Bugün Yozgat’ta beş ya da altı Aşık, Şair ve yazar derneği var, hepsinin de içleri boş! Saz çalıp türkü söyleyen çok kıymetli Ozanlarımız Aşıklarımız mevcut olduğu halde hiç birisinin hatırı dahi sorulmuyor, türküleri dillendirilmiyor. Oysa Ozan ve şairleri susan milletler ruhen ölmüş demektir. 21 Mart Ergenekon bayramı olmakla birlikte, Aşık Veysel’in de ölüm yıldönümüydü. Tıpkı 1954 yılında Bozok gazetesi aracılığıyla Aşık Veysel adına gece tertip edilip o sanatkar onura ediliyorsa, bugün yaşayan Yozgatlı aşık ve ozanlarımız neden hatırlanmaz? Yeni Aşık Veyseller, Aşık Necipler, Makbule Tatlıyay’lar, Gülten Akın’lar, Şükrü Erbaş’lar Siyami Yozgat’lar lazım değil mi?

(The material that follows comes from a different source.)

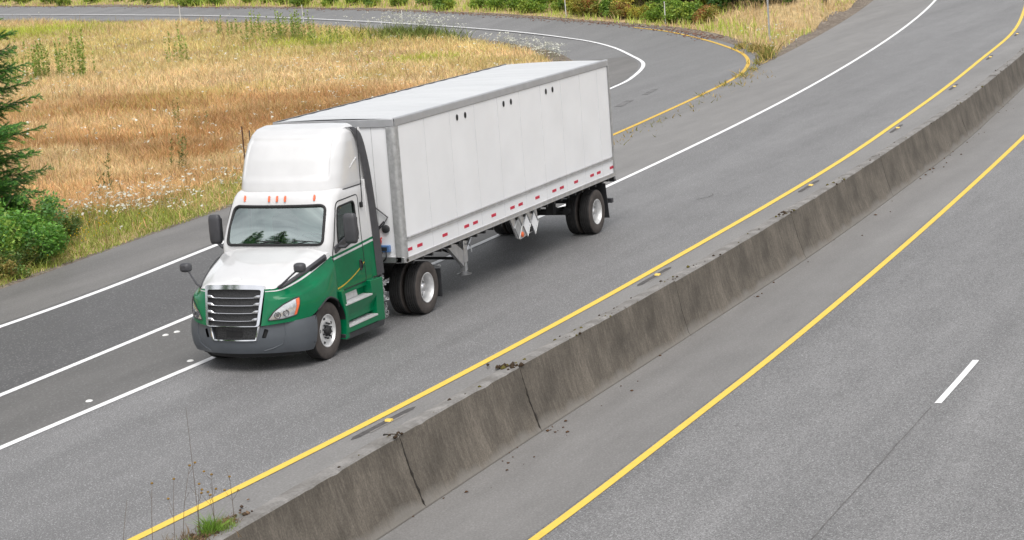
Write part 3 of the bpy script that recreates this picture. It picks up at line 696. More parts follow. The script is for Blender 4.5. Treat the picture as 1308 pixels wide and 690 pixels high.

Günümüzde ister aşık, ister şair, ister isen en meşhur yazar ol birileri için hiçbir önemi yoktur. Eğer ki dalkavukluk yapıp birilerine methiyeler dizmiyorsan hiçsin! Eğer ki idarecileri pofpofluyor, hoşlarına gidecek yazılar kaleme alıp cibicik çalıyorsan eğer; Âşıkların şahı da sensin, şairlerin sultanı da sensin, en kral gazeteci de sensin. Sanatın, sanatçının, edebiyatın ne önemi var!!! Şiir var şairi yok, şair var, şiiri yok! Varsın bu memleketin kültürüne emek veren tüm âşıklar ölsün.